3) Peanut Butter and Oatmeal. I would eat nothing but peanut butter and oatmeal. And probably coerce my children to do the same. I'm not really sure if there are adequate vitamins in peanut butter and oatmeal. Not to mention, I think that James might have a peanut allergy - so that would only leave him with oatmeal to eat.

4) Pollen. I would remain in the house in my pajamas for fear of the pollen. Again, the children might become hermits.

5) Bathing Suits. I would try my hardest to take my dear children to the pool in the summer time. But then I would be foreced to pay another mother to actually take them INTO the pool... so I didn't have to show myself in a swimsuit.

6) Laundry. I obsess about un-done laundry. If I was home all day, and was forced to look at piles of laundry (folded, unfolded, dirty or clean), I would have to get out of the house - and fast. And if you don't think this is a problem, see #1, above.

I have so much more to give my dear babies when I am off in the world for a few hours each day. For one, having a job makes me get dressed. And while I would prefer to work each day from 7:30 to 12:30, and spend the rest of the day with the children, I just do not have that luxury. Yet. Considering the fact that I work in a very demanding career, and manage to spend about 3-4 hours of good time each day with them...I think this is pretty fantastic. I know some moms who arrive home in time only to kiss the baby goodnight. I get lots of kisses before night-night. And for that, I am thankful. Also, I think my lack of time with the children subconsciously makes me overcompensate... I cook more healthy food to freeze for James so he has perfectly portioned food, I pump milk (still) for Stella (even though I am so OVER it), and I give them more attention in a short span of time at night than I probably could during the day, if I had to do it day in and day out.

Life is good. Even for a working woman with two children under two. It can be done. And it appears, that it can even be done fairly well (or at least I tell myself).


April 8, 2009

Letters...



Dear James,

There are so many things I hope for you, my dear boy. You are my first born, my boy, and I am so very proud of you already. I hope that you are happy in this life, most of all.

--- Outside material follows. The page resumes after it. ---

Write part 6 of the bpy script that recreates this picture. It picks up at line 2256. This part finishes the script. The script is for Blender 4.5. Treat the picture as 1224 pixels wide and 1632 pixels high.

I pray that you always know who you are, and you have the confidence necessary to be all you dream.

My sweet baby James, I pray that you:

...grow up to be a strong, kind, and confident man... just like your father;

...continue to be the perfect combination of silly and serious;

...find exactly what you want out of life, at a very young age, in order that you will never waste a day doubting that you made the right choice of career, city, clothing or companion;

...have all you ever need, and have all that you dream, right within your reach;

...find happiness in books and sports, and laughter and love;

...are kind with your friends, and smart with your money;

...always know we are proud of you;

...tell us the truth, even when it's difficult;

...know your secrets are safe with us, that we will never judge you, but rather, we will be here for you, come hell or highwater;

...feel that you can be who you are, all the time;

...never feel unnecessary pressure from us to be someone you are not;

...are generous to the ends of your means;
...know it's wonderful to be both tough and sensitive, as long as you are not one or the other, all of the time;
...love to travel, and have the means to go wherever your heart desires;
...always know we love you, more than words can express.

Love,
Mom



Dear Stella -

My daughter, my baby girl. I did not know that I longed so deeply for a daughter until I had you. Now, I cannot imagine my life without you.
Stella Rae, I pray for you to:
...believe in yourself, even when others try and put you down;
...have a best girlfriend, at all times;
...learn how to play golf (you never want to miss a "meeting" with the "boys" because you didn't know how to play);
...know, in your heart and not just on the surface, that you can be whatever you want to be;
...never depend on a man for your future, your money or your self-worth;
...find love and friendship like I have found in your father;
...talk to us about anything and everything, and never feel ashamed;
...trust us to always be honest and fair to you;
...be able to hold your own in basketball, poker, and politics;
...find a love of science, a joy of reading, and an appreciation of the arts;
...know the importance of a good pair of high heels, and fresh pedicure;
...have a black Chanel suit by the time you are thirty-years old - one that you have been able to purchase yourself (and not on credit);

...hang your own curtains, and paint your own walls (or at least know how to);
...always know how beautiful you are, inside and out;
...find love in unexpected places;
...always know that we love you, more than words can express.

Love,Mom

April 5, 2009

Buried in Children

We now spend our nights and weekends buried in children. Sometimes, it's the most fun ever. Sometimes...not so much. But 99.9% of the time, I feel nothing but gratitude for our dear baby boy and sweet baby girl.



James has been sick, so he's been in a major funk, poor little monkey. Despite his feeling icky, he manages to still be hilarious, and talk up a storm: BABY! SISSY! JUICE! COFFEE! MOMMY!!!


Stella spent the first night in her "big girl bed", the crib upstairs. She did great. And she's sitting up like a pro in her bumbo seat.

Another weekend is almost over, and we are sad. However, Jason got the grill all ready with new racks and fresh propane, and we intend to grill tonight. And despite the film of pollen covering our porch and the extreme tiredness we feel, Jason and I can see the silver lining.... the time in the very near future where we will sit on our back porch with a beer as the sun is setting, with two sleeping babies in the house, and have that quiet "ahhhhhhh" moment, when we think we will survive all of this chaos.